Comment effectuer la transition ?

Mettre en place l’assurance réussite représente un effort à long terme, qui passe souvent par un changement de la culture d’entreprise. Inutile donc de vouloir aller trop vite en besogne. Il est préférable de procéder par étapes, chaque étape offrant sa propre valeur ajoutée. Deux approches peuvent être utilisées, en parallèle.

L’approche par process, où l’on s’intéresse aux process de décision existants : affectation des ressources, investissement, gestion du portefeuille client, etc.

Le promoteur de l’AR en interne doit étudier ces process et les éléments sur lesquels les prises de décision se basent. L’analyse peut s’articuler autour de la question « comment faire pour que nos décisions réussissent ?», de l’identification des incertitudes susceptibles d’affecter les performances et des moyens potentiels d’améliorer les résultats. Il y a peu, j’ai appris que plus de la moitié des projets d’un secteur donné dépassaient leurs objectifs de 10 % ou plus (en temps ou en délai). C’est un champ d’application évident pour cette méthode. Chaque avancée dans un process permet d’ouvrir sur le suivant.

Peter Drucker a écrit que « la culture d’entreprise bat toujours la stratégie à plates coutures ». De la même façon, la culture d’entreprise est plus forte que la conformité aux règles

L’approche par leadership. Cette approche traite les décisions prises par chaque responsable (directeur technique, achats, R&D, etc.). Pour amorcer le cercle vertueux, mieux vaut se rapprocher d’un chef de service dont les décisions ont beaucoup de poids – mais qui se montrera prêt à repenser ses processus de décision.

Le spécialiste de l’AR se rapproche de ce décideur et lui apporte son soutien en fournissant toutes les analyses voulues pour que ce dernier puisse prendre de meilleures décisions, basées sur des informations solides. On peut alors intégrer les mécanismes permettant d’accroître le taux de réussite des projets dans le processus de décision. La réussite aidant, ce décideur adoptera l’approche et cherchera à la promouvoir auprès de ses collègues.

Les deux approches ci-dessus peuvent être imposées comme étant des critères de conformité.
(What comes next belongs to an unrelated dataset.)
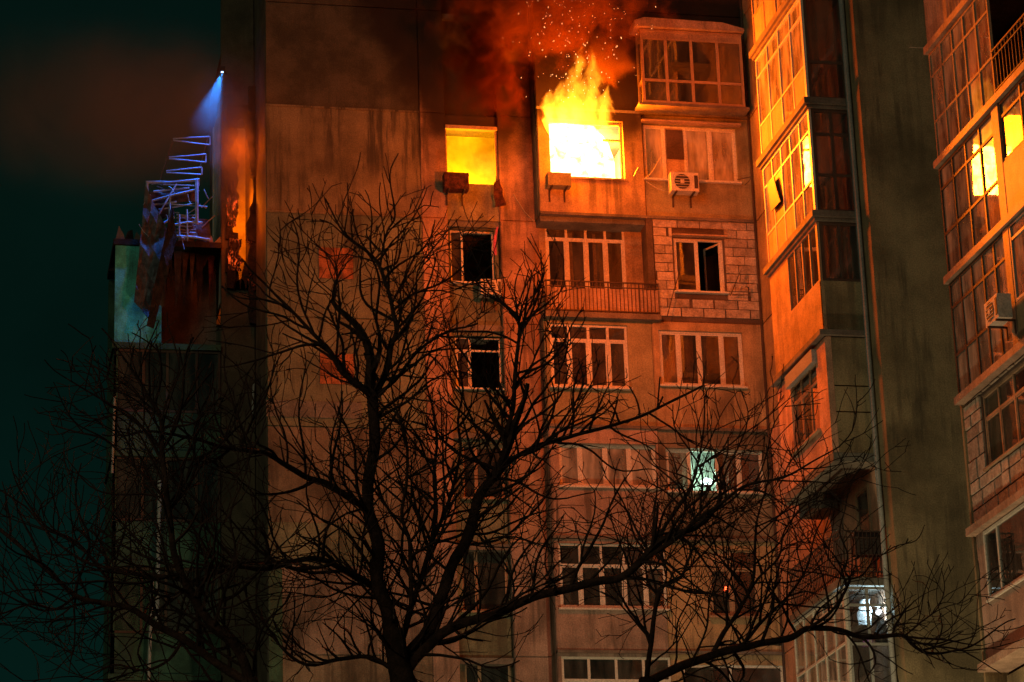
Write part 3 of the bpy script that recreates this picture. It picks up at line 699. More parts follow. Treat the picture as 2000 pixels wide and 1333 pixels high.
for i in range(26):
    xa, ya = random.uniform(286, 400), random.uniform(356, 470); bar((xa, ya), (xa + random.uniform(-30, 34), ya + random.uniform(-26, 26)), random.uniform(.008, .018), Y=YL + random.uniform(-.3, .3))
for i in range(7):
    y = 420 + i * 7; bar((345, y), (383, y + 1), .022, Y=YL + .05)
def sheet(pts, mat, name, Y=YL - .2, bend=.12):
    P = [onY(*p, Y) for p in pts]; mb = MB(); n = 8
    def fn(a, b):
        q = (P[0] * (1 - a) + P[1] * a) * (1 - b) + (P[3] * (1 - a) + P[2] * a) * b
        return q + Vector((.03 * mnoise.noise(q * 2.3), bend * mnoise.noise(q * 1.7) - .05, .03 * mnoise.noise(q * 3.1)))
    mb.grid(fn, n, n); o = mb.build(name, mat, SB); md = o.modifiers.new('thick', 'SOLIDIFY'); md.thickness = .015; return o
sheet([(262, 590), (300, 640), (335, 470), (284, 365)], 'burnt_metal', 'hanging_sheet')
sheet([(285, 640), (300, 645), (345, 470), (335, 400)], 'charred', 'hanging_sheet', Y=YL - .35)
sheet([(292, 380), (382, 372), (382, 395), (295, 410)], 'burnt_metal', 'torn_sheet', Y=YL + .1)
sheet([(295, 435), (340, 425), (338, 400), (295, 410)], 'burnt_metal', 'torn_sheet', Y=YL + .15)
sheet([(345, 470), (412, 474), (408, 430), (345, 424)], 'burnt_metal', 'torn_sheet', Y=YL + .3)
# escape ladder: paired rungs standing out from the wall above the wreck
LD = MB(); 
rails = [((408, 262), (384, 352)), ((338, 272), (310, 360))]
for a, b in rails: bar(a, b, .018, 'burnt_metal', 'ladder_rail', Y=YL - .02)
for (x0, y0, x1, ya, yb) in ((338, 272, 410, 268, 284), (330, 308, 402, 302, 318), (325, 335, 394, 328, 342), (318, 358, 388, 352, 364)):
    bar((x0, y0), (x1, ya), .02, 'blue_lit_metal', 'ladder_rung'); bar((x0, y0 + 3), (x1, yb), .02, 'blue_lit_metal', 'ladder_rung'); bar((x1, ya), (x1, yb), .02, 'blue_lit_metal', 'ladder_rung')

# searchlight on the corner
sl = onY(434, 140, YL - .5)
SL = thing('searchlight', sl, 'small blue searchlight high beside the dark corner, beam falling down', 'searchlight')
MB().box(lambda u, v, w: (sl.x + u, sl.y + w, sl.z + v), -.07, .07, -.02, .11, -.07, .07).build('housing', 'black_plastic', SL)
MB().tube([(sl.x + .0, sl.y, sl.z + .05), (XB + .15, YL - .02, sl.z + .12)], .02, 6).build('bracket', 'black_plastic', SL)
MB().box(lambda u, v, w: (sl.x + u, sl.y + w, sl.z + v), -.03, .03, -.032, -.021, -.03, .03).build('lens', 'lamp_blue', SL)
sp = bpy.data.lights.new('search_beam', 'SPOT'); sp.energy = 3000; sp.color = (.03, .26, 1.); sp.spot_size = math.radians(36); sp.spot_blend = 1.; sp.shadow_soft_size = .04
spo = bpy.data.objects.new('search_beam', sp); COL.objects.link(spo); spo.parent = SL; spo.location = (0, 0, -.05)
spo.rotation_euler = Vector((-.30, -.02, -1)).to_track_quat('-Z', 'Y').to_euler()

# ================================================================== fire
FC = (1, .145, .001)
ft = onY(1130, 205, FY - .9)
lamp('flame_light', (ft.x - .1, FY - 1.1, ft.z - .2), 420, FC, .40)
lamp('assumed_street_fill', (16.0, 51.0, 4.5), 2900, (.95, .70, .37), .25)  # assumed fill lamp, unseen and without a fixture, brightens the lower facade
lamp('fire_fill', (ft.x - .85, FY - 5.4, 25.3), 1500, (1, .115, .001), .3)  # added fill lamp in mid-air, evens the firelight over facade and wing
al = bpy.data.lights.new('window_fire_light', 'AREA'); al.shape = 'RECTANGLE'; al.size = w2[1] - w2[0] - .2; al.size_y = w2[3] - w2[2] - .2; al.energy = 4000; al.color = FC
alo = bpy.data.objects.new('window_fire_light', al); COL.objects.link(alo); alo.location = ((w2[0] + w2[1]) / 2, FY + .10, (w2[2] + w2[3]) / 2); alo.rotation_euler = (math.radians(-90), 0, 0)
lamp('room_light', ((w2[0] + w2[1]) / 2 + .4, FY + 1.6, (w2[2] + w2[3]) / 2 + .3), 700, (1, .55, .12), .25)
lamp('room_light', ((w1[0] + w1[1]) / 2, FB + .40, w1[3] + .22), 420, (1, .36, .002), .1)
lamp('room_light', ((w1[0] + w1[1]) / 2, FB + .45, w1[2] - .16), 520, (1, .36, .002), .08)
lamp('corner_glow', (XC - .6, YL - .9, ho[2] + 1.3), 45, (1, .11, .002), .4)
lamp('corner_glow', (XC - .5, YL - 1.0, ho[2] + 3.4), 55, (1, .12, .002), .4)
lamp('room_light', (XC - .45, YL + .9, ho[2] + 2.6), 130, (1, .16, .002), .15)

def blob(fn, subdiv=4):
    import bmesh
    bm = bmesh.new(); bmesh.ops.create_icosphere(bm, subdivisions=subdiv, radius=1)
    mb = MB(); bm.verts.index_update()
    mb.v = [tuple(fn(v.co)) for v in bm.verts]; mb.f = [tuple(v.index for v in f.verts) for f in bm.faces]; bm.free(); return mb
# burning mass inside the second window
fc = Vector(((w2[0] + w2[1]) / 2 - .28, FY + .75, (w2[2] + w2[3]) / 2 - .05))
mb = blob(lambda c: (max(X2 + .12, fc.x + c.x * (1.12 + .22 * mnoise.noise(c * 2.6))), fc.y + c.y * .35, fc.z + c.z * (1.35 + .2 * mnoise.noise(c * 2.4 + Vector((5, 1, 2))))))
o = centre('room_fire', 'fire_core', mb, 'white hot mass of fire filling the brightest burning window', 'fire', fc)
fc1 = Vector(((w1[0] + w1[1]) / 2, FB + .85, L[1] + .12))
mb = blob(lambda c: (fc1.x + c.x * .55, fc1.y + c.y * .15, fc1.z + c.z * (.11 + .05 * mnoise.noise(c * 2.4))))
centre('room_fire', 'room_fire', mb, 'yellow fire low inside the smaller burning window on the left', 'fire', fc1)
# remains of the frame round the fire
fm = MB(); fm.box(fF, w2[1] - .06, w2[1], w2[2], w2[3], -.14, -.06); fm.box(fF, w2[0] + .7, w2[1] - .06, w2[3] - .07, w2[3] - .02, -.12, -.06)
fm.box(fF, w2[0], w2[0] + .03, w2[2], w2[3], -.14, -.07); fm.box(fF, w2[1] - .5, w2[1] - .062, w2[3] - .50, w2[3] - .45, -.12, -.07)
fm.build('burnt_frame', 'frame_wood', BLD)
MB().box(fF, w2[0] - .05, w2[1] + .05, w2[2] - .05, w2[2] - .002, -.1, .12).build('sill', 'paint_ochre', BLD)

# flame licking out of the window: a volume in a flame-shaped shell
def volmat(name):
    m = bpy.data.materials.new(name); t = NT(m); m.cycles.volume_sampling = 'MULTIPLE_IMPORTANCE'; M[name] = m; return m, t
FO = Vector((onY(1130, 240, FY - .6).x, FY - .55, onY(1130, 240, FY - .6).z))
m, t = volmat('flame_gas')
oc = t.n('TexCoord').outputs['Object']; s3 = t.n('SeparateXYZ'); t.l(oc, s3.inputs[0]); x, y, z = s3.outputs
wob = t.m('MULTIPLY', t.m('SUBTRACT', t.noise(t.mapping(oc, (.8, .8, 1.6)), 1.3, 2), .5), .7)
xw = t.m('SUBTRACT', x, t.m('MULTIPLY', wob, t.mr(z, .1, 1.2)))
tt = t.m('DIVIDE', z, 2.05)
g = None
for (xa, xb, h, w) in ((-.38, -.50, 1.15, .36), (-.12, .12, 2.10, .38), (.34, .46, 2.05, .33), (.60, .78, 1.05, .28), (-.72, -.80, .85, .27), (0., .06, 1.15, .84)):
    zn = t.m('DIVIDE', z, h)
    ax = t.m('MULTIPLY_ADD', zn, xb - xa, xa)
    ww = t.m('MULTIPLY_ADD', t.m('POWER', t.m('MAXIMUM', t.m('SUBTRACT', 1.08, zn), .0001), .75), w, .012)
    dd = t.m('SUBTRACT', 1., t.m('DIVIDE', t.m('ABSOLUTE', t.m('SUBTRACT', xw, ax)), ww))
    dd = t.m('SUBTRACT', dd, t.mr(zn, .85, 1.15, 0., 2., False))
    g = dd if g is None else t.m('MAXIMUM', g, dd)
n1 = t.noise(t.mapping(oc, (2.4, 2.4, 1.25), (3.1, .4, 1.7)), 1.25, 8, .66, 1.8)
f = t.m('ADD', t.m('SUBTRACT', t.m('ADD', g, .05), t.m('MULTIPLY', t.m('ABSOLUTE', y), 1.5)), t.m('MULTIPLY', t.m('SUBTRACT', n1, .47), t.mr(z, -.2, .9, 1.8, 4.8)))
low = t.mr(z, -1.0, -.6)
f = t.mr(f, .0, .8); f = t.m('MULTIPLY', f, low)
st = t.m('MULTIPLY', t.m('POWER', f, 1.4), t.m('MULTIPLY', t.mr(z, .0, 1.1, 9.0, 2.8, True), t.m('ADD', 1., t.m('MULTIPLY', t.mr(z, .1, .55, 2.2, 0.), t.mr(x, -.5, .35, 1., 0.)))))
cr = t.n('ValToRGB'); t.l(f, cr.inputs[0]); ce = cr.color_ramp.elements
ce[0].color = (1, .10, .002, 1); ce[1].color = (1, .30, .012, 1); ce[1].position = .95
em = t.n('Emission'); t.l(cr.outputs[0], em.inputs[0]); t.l(st, em.inputs[1])
t.l(em.outputs[0], t.out.inputs['Volume'])
mb = blob(lambda c: Vector((FO.x + .1 + c.x * (1.12 - .35 * max(c.z, 0)) + .1 * c.z, FO.y + c.y * .42, FO.z + .75 + c.z * 1.55)))
centre('flame', 'flame_gas', mb, 'tall orange flame licking up out of the brightest window', 'flame', FO)
bpy.data.materials['flame_gas'].cycles.volume_step_rate = .35

# smoke
def smoke(name, c, size, dens, col, seed, label, scale=2.1, thr=(.46, .60), ani=0., kind='stuff'):
    m, t = volmat(name + '_gas')
    oc = t.n('TexCoord').outputs['Object']
    pos = t.n('NewGeometry').outputs['Position']
    ln = t.n('VectorMath', operation='LENGTH')
    dv = t.n('VectorMath', operation='DIVIDE'); t.l(oc, dv.inputs[0]); dv.inputs[1].default_value = size; t.l(dv.outputs[0], ln.inputs[0])
    n1 = t.noise(t.mapping(pos, (1, 1, .8), (seed, seed * .7, seed * .3)), scale, 5, .55, .5)
    fall = t.mr(ln.outputs['Value'], .15, 1.0, 1., 0.)
    k = t.m('MULTIPLY', t.mr(t.m('MULTIPLY_ADD', fall, .22, n1), thr[0] + .11, thr[1] + .15), fall)
    pv = t.n('VolumePrincipled'); pv.inputs['Color'].default_value = (*col, 1); pv.inputs['Anisotropy'].default_value = ani
    t.l(t.m('MULTIPLY', k, dens), pv.inputs['Density']); t.l(pv.outputs[0], t.out.inputs['Volume'])
    c = Vector(c)
    mb = blob(lambda q: (c.x + q.x * size[0], c.y + q.y * size[1], c.z + q.z * size[2]), 3)
    o = centre(name, m, mb, label, 'smoke', c); o['kind'] = kind; return o
c = onY(945, 110, 62.4); smoke('smoke', c, (1.6, 1.0, 2.4), 6.5, (.09, .022, .006), 2.3, 'dark smoke column rising from the smaller burning window')
c = onY(1185, 115, 62.6); smoke('smoke_puff', c, (.95, .6, 1.05), 4.0, (.34, .17, .06), 8.1, 'pale brown smoke puff beside the flame tip', thr=(.36, .52))
c = onY(1060, 20, 61.8); smoke('smoke_bank', c, (4.6, 1.8, 2.0), 1.7, (.16, .055, .018), 5.7, 'brown smoke bank drifting along the top of the block')
c = onY(458, 300, 65.3); smoke('corner_smoke', c, (.72, .9, 2.4), 1.5, (.6, .5, .42), 3.9, 'orange lit smoke pouring from the burnt corner', thr=(.25, .6))
c = onY(230, 215, 61.8); smoke('drifting_smoke', c, (5.8, 1.6, 2.8), .20, (.55, .33, .19), 7.4, 'thin brown smoke drifting left from the burnt corner', scale=.45, thr=(.15, .6))

c = onY(935, 75, 62.6); smoke('smoke_puff', c, (1.3, .6, 1.3), 4.0, (.62, .28, .09), 1.1, 'pale brown smoke puff above the smaller burning window', thr=(.30, .5))

c = onY(412, 188, 65.5); smoke('beam_haze', c, (.9, .7, 1.5), .13, (.8, .85, .9), 4.4, 'pale haze added to show the blue searchlight beam', thr=(.1, .5))  # haze volume added so the beam's cone becomes visible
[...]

Cependant, je crois bien davantage à une appropriation par les décideurs qui adhèrent à la méthode. Aucun responsable n’adopte et ne respecte facilement une règle à laquelle elle ou il ne croit pas.

Peter Drucker a écrit que « la culture d’entreprise bat toujours la stratégie à plates coutures ». De la même façon, on peut dire que la culture d’entreprise est plus forte que la conformité aux règles. Sans adhésion, pas d’évolution possible.

Pour conclure

Faire évoluer la description du poste, l’approche et la perception « négative » du risk management pour adopter celle « positive » de l’assurance réussite n’est pas simple. Cependant, vu les enjeux et les avantages potentiels, cela en vaut la peine. Les entreprises sont confrontées à la concurrence des acteurs habituels du marché, mais aussi des disrupteurs, ces nouveaux entrants qui s’invitent dans votre secteur et mettent en œuvre de nouvelles technologies qui changent radicalement la donne.
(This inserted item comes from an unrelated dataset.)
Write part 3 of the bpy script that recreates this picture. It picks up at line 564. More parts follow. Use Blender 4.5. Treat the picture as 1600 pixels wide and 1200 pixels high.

Ainsi, ceux qui passeront les premiers de la « gestion des risques » à la « prise de risque intelligente orientée vers l’assurance réussite » se doteront d’un avantage concurrentiel sur les autres.

Le monde des affaires change et il est impossible de se raccrocher aux bonnes vieilles recettes qui ont marché jusqu’à présent : sauf changement, le changement ira à un rythme toujours plus effréné. Le risk management va évoluer vers une prise de risque raisonnée, qui s’appuiera sur des process et des outils décisionnels efficaces.